Aurora in New Mexico, March 1989

There are two interesting things that stick in my mind about that night in March of 1989. First, how in the world did the astronomer put those three things together so quickly (optical fringing, red filter, red aurora)? And secondly, how did we see the aurora so easily with our unaided eyes? Did the astronomer have some insider information about recent solar activity, so that he was secretly expecting something like that to happen and could thus impress us with his vast knowledge of optics? And as for the bright and obvious pink color of the sky, I can say only that had we gone outside that night and saw something subtle like these two recent auroral displays, I wouldn't have bothered to take a picture, and I more than likely would have doubted whether the optical fringing in our CCD camera was due to an aurora. As it was, the first thing we saw was optical fringing. Then the astronomer gave his theory. And when we went outside, we immediately saw the proof of his theory with our very own eyes!  
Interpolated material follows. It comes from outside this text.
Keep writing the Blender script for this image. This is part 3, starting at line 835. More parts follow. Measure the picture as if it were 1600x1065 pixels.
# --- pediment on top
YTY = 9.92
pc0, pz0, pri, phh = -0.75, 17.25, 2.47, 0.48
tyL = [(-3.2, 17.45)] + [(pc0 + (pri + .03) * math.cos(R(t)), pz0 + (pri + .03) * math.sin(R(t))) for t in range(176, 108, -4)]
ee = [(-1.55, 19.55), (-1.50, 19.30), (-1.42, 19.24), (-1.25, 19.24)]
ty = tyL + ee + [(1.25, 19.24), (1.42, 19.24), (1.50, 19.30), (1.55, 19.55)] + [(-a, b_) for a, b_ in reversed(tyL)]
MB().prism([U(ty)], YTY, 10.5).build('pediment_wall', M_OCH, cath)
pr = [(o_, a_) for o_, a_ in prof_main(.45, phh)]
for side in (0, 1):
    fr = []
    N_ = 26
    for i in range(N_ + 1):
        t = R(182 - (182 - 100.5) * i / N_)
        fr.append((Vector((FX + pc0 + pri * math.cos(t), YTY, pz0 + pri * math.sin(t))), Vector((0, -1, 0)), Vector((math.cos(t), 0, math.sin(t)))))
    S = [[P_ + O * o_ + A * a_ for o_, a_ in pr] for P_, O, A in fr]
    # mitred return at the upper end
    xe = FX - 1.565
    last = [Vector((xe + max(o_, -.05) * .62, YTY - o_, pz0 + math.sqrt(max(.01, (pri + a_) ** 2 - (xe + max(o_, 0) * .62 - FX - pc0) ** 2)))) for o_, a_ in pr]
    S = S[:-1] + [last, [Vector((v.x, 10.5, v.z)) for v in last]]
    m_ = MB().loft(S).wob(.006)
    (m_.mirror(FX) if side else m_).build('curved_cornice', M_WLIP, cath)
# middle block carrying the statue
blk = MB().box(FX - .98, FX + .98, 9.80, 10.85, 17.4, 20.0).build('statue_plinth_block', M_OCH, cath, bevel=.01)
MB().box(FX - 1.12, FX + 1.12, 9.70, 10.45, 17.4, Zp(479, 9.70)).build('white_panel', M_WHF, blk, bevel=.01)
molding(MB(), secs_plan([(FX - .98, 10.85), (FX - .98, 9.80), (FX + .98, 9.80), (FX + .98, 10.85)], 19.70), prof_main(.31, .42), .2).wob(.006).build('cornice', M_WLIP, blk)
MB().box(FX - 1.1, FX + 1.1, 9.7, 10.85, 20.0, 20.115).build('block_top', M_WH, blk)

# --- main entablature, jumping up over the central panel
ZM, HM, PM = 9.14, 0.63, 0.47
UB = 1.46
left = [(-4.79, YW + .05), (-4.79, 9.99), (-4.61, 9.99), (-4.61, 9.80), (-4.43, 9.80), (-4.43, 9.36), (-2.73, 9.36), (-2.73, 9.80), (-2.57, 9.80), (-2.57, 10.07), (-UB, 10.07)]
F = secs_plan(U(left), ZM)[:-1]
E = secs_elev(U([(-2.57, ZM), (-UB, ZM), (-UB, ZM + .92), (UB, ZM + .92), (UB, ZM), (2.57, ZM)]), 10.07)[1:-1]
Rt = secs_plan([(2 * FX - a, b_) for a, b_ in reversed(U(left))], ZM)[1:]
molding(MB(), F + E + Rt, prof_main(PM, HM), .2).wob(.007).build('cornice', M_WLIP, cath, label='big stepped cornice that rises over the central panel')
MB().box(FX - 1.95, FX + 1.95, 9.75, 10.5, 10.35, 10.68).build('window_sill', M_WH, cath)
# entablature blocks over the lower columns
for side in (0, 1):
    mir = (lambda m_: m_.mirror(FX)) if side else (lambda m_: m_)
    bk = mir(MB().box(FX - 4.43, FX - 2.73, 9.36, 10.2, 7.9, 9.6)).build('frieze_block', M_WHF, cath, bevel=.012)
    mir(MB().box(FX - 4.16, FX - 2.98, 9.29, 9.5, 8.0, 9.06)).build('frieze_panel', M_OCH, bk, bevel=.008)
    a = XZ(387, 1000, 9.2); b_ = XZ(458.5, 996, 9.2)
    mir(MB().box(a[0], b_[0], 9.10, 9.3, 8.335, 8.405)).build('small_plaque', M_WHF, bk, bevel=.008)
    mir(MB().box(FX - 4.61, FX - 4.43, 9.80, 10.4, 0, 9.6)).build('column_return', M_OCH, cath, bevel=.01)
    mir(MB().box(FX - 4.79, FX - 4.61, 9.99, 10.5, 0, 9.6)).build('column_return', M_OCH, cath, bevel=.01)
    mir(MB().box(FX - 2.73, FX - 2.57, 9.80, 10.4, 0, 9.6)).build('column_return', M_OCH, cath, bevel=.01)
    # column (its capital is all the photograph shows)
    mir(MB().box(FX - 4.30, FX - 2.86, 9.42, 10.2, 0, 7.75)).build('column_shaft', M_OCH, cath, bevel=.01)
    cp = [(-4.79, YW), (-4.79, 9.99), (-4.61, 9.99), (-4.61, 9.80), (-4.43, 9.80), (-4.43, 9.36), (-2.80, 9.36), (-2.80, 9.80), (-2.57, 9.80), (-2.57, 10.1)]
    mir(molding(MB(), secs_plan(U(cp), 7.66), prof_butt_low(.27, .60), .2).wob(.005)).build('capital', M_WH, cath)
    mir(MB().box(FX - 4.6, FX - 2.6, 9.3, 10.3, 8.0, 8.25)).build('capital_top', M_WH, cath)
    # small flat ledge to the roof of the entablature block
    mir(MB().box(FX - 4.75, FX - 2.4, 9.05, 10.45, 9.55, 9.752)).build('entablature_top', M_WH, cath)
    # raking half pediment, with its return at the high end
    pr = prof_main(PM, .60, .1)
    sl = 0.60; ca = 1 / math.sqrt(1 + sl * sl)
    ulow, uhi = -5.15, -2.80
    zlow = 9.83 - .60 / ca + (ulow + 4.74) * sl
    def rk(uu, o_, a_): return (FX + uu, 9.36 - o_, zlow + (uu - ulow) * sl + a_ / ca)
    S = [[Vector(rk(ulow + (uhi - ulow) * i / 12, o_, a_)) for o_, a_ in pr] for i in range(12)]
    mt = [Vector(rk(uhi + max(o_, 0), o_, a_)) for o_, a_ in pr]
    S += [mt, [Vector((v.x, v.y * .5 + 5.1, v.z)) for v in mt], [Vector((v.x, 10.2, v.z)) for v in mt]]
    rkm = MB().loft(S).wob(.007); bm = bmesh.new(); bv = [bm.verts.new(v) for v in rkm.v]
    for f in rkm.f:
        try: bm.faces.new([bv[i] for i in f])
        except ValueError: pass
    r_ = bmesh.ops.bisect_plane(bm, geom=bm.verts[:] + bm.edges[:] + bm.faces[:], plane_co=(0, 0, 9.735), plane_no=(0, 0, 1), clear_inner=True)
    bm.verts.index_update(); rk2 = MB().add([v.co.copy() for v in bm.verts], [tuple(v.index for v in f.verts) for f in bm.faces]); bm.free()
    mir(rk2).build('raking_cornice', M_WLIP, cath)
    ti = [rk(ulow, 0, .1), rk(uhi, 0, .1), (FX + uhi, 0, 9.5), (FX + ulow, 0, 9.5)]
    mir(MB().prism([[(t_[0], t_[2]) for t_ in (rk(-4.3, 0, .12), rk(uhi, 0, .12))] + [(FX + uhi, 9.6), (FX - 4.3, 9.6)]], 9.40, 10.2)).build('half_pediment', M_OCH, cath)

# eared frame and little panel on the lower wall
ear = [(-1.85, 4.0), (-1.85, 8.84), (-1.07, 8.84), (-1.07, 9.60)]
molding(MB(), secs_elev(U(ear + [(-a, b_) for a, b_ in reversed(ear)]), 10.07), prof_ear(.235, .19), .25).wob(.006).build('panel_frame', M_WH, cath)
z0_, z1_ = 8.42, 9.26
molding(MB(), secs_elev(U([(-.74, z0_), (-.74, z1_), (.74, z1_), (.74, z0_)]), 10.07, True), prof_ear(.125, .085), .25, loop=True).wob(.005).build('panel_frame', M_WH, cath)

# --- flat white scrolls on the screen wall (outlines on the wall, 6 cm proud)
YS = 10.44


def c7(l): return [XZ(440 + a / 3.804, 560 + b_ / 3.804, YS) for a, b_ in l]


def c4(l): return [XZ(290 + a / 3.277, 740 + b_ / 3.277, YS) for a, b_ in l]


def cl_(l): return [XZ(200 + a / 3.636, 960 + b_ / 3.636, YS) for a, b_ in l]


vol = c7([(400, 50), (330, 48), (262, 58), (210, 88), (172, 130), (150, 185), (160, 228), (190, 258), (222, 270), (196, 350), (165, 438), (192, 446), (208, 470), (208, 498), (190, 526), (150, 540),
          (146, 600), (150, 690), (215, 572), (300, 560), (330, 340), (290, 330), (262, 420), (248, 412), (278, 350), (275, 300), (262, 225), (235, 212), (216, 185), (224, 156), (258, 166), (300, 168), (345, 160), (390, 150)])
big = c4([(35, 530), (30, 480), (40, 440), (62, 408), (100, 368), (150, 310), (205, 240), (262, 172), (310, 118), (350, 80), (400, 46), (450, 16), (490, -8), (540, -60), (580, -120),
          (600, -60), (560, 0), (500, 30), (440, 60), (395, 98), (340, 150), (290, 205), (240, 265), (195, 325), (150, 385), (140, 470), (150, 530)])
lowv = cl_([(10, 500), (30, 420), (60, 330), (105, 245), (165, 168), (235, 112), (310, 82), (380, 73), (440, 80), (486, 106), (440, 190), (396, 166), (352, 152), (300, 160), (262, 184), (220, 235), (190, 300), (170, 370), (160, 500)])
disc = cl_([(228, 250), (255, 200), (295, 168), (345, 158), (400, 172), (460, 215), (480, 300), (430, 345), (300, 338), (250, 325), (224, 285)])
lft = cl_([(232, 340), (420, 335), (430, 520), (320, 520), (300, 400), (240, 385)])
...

I must admit that all of this is still somewhat mysterious to me, even as I write this. I have now witnessed three separate events of "far-south aurorae." One of them was obvious to the unaided eye. The other two were not. Why? Was it the high elevation at the observatory (over 9,000 feet) that made the aurora of 1989 easier to see? Or was it perhaps the fact that there was no light pollution in the mountains? Another puzzler is that two of them produced optical fringing: the one in 1989, with the observatory's camera, and the one last May, with my DSLR (see below). That pattern of concentric rings was in all of my pictures of the aurora of May 10, 2024. At the time, I suspected it was similar to the fringing in 1989, perhaps having to do with the IR cutoff filter of DSLRs. But last night's aurora gave no such fringing pattern in my pictures from the same camera. Was the color in last night's aurora a slightly different shade of red than the one in May? Hmmmm.

Fringing from the aurora of May 10, 2024.